On the question whether the expenditure incurred by the assessee for raising the floor height was revenue expenditure as claimed by the assessee or capital expenditure as claimed by the Department, the Bombay High Court held as under:

“i) The test to be applied whether an expenditure is revenue expenditure or not depends on whether the expenditure is related to the carrying on or conduct of the business and is an integral part of the profit-earning process. If the expenditure is so connected with the carrying on of the business that it may be regarded as an integral part of the profit-earning process, the expenditure cannot be treated as a capital expenditure but is revenue expenditure.
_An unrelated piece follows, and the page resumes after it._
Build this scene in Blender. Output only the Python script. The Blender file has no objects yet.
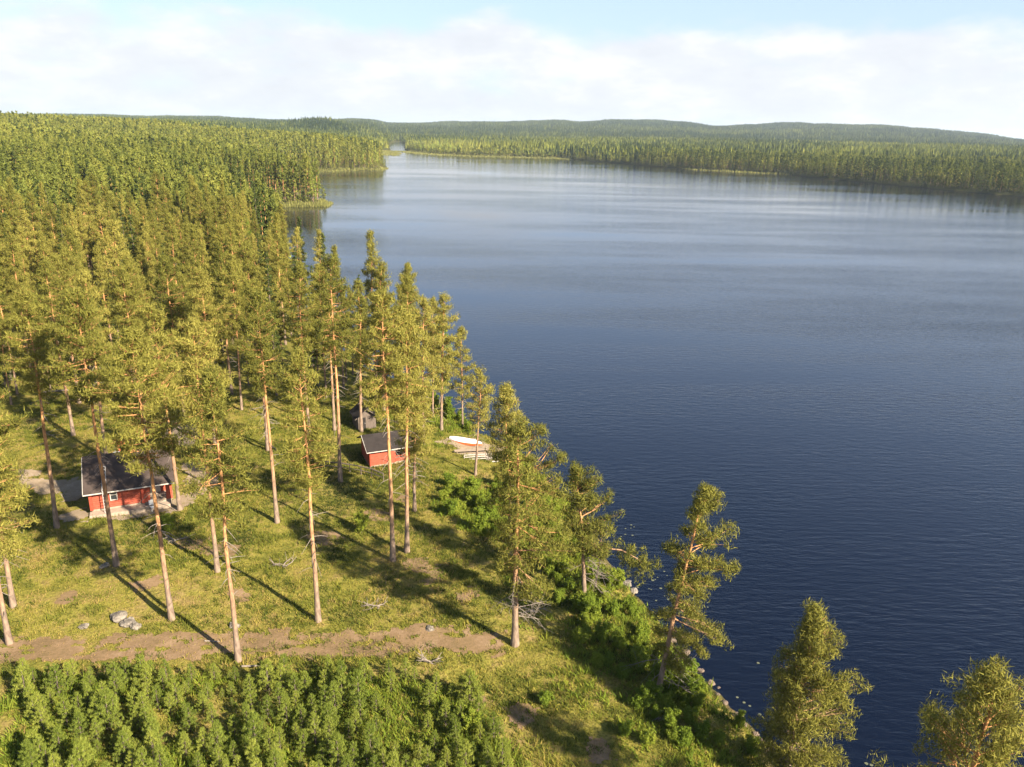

ii) The expenditure was incurred by the assessee wholly and solely to ensure that the existing business with the customer, which offered attractive returns to it was continued uninterrupted. The expenditure incurred by the assessee had direct relation to the business with the customer because the assessee had also received corresponding increased compensation from the customer. The expenditure did not bring into existence any new asset. There was a benefit by way of continuing business with the customer or increase in compensation from the customer. The assessee had achieved both these objectives by incurring the expenditure. The assessee had satisfactorily explained that the expenditure was for the purpose of conducting its business and increase in profit. The expenditure so incurred was related to the carrying on or conducting of warehouse business of the assessee and hence, it was as an integral part of the profit-earning process. The expenditure, therefore, could not be treated as capital expenditure but should be treated as revenue expenditure.”